万年筆が好きである。筆痕に現れる濃淡の微妙な色合いや何とも言えない書き心地を供してくれるからであるが、他にもほんのちょっとした理由がある。汗とインクの混じりあった「酸っぱい」(「甘酸っぱい」のではない)青春時代を思い出させてくれるからである。
初めて自分の万年筆を得たのは中学進学の時だった。親戚から進学祝いに何が欲しいかと聞かれとっさに「万年筆」と答えてしまったのだった。当時の中学生にとってはシャープペンの方が遥(はる)かに実用的なのにそう答えたのは、大人への強い憧れと一世代前の「大人は万年筆」というイメージが相当頭にこびりついていたせいであろう。
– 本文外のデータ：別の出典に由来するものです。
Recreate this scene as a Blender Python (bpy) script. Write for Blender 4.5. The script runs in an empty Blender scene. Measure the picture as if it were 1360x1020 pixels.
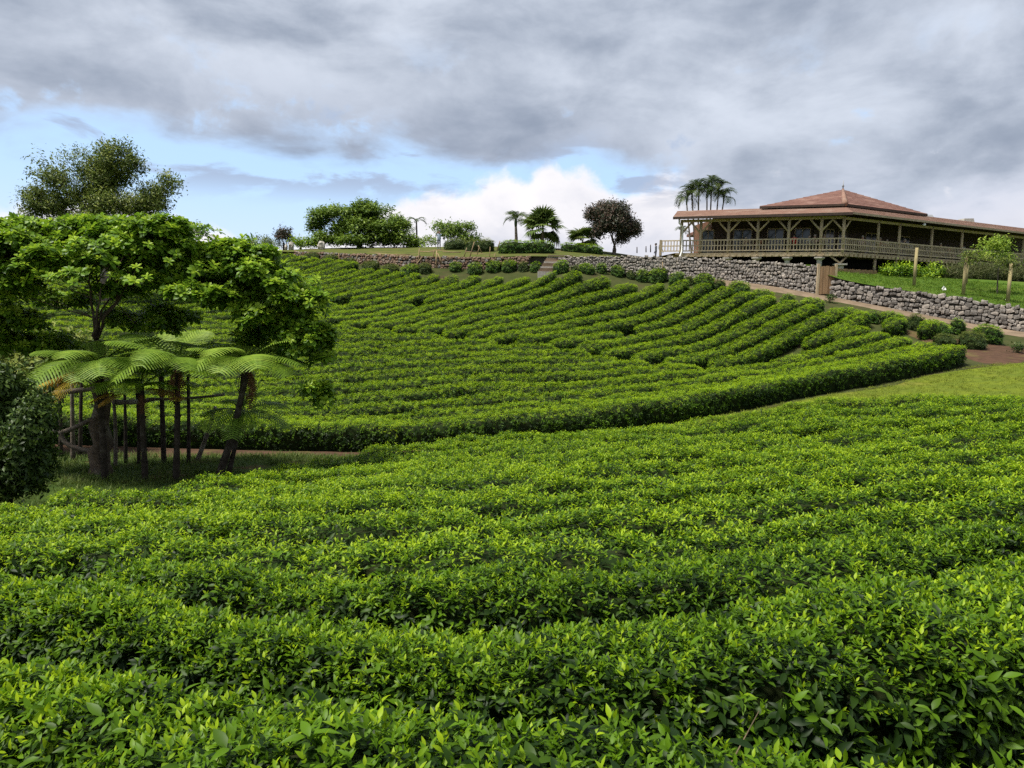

こうして万年筆と野球部所属の丸刈り頭の奇妙な中学生活が始まったのである。
徐々に馴染(なじ)んでゆく万年筆に愛着を深めつつも、扱いがあまりに乱暴なためインクを漏らすこともしばしばだった。指はもちろんノートも学生服もインクまみれになったが、こんなものだと全く気にも留めなかった。
シャープペンだと消しゴムで全てが跡形もなく消されてしまうが、万年筆では全てが残る。当初どう考えどう表現したのか、どこをどう間違えどう直したのか、正解に至るまでの過程全てが読み取れる。間違いは誰でもするもの。どんなに失敗しても気にせずとにかく前に進めと鼓舞してくれる存在が万年筆だった。今、本学のみならず若い学生たちに必要なのはまさにこの精神ではないか。
次学期期末試験の執筆条件を「万年筆に限る」とでもしてみようか。手許(てもと)の国産万年筆を見ながらそう思いを巡らせるこの頃である。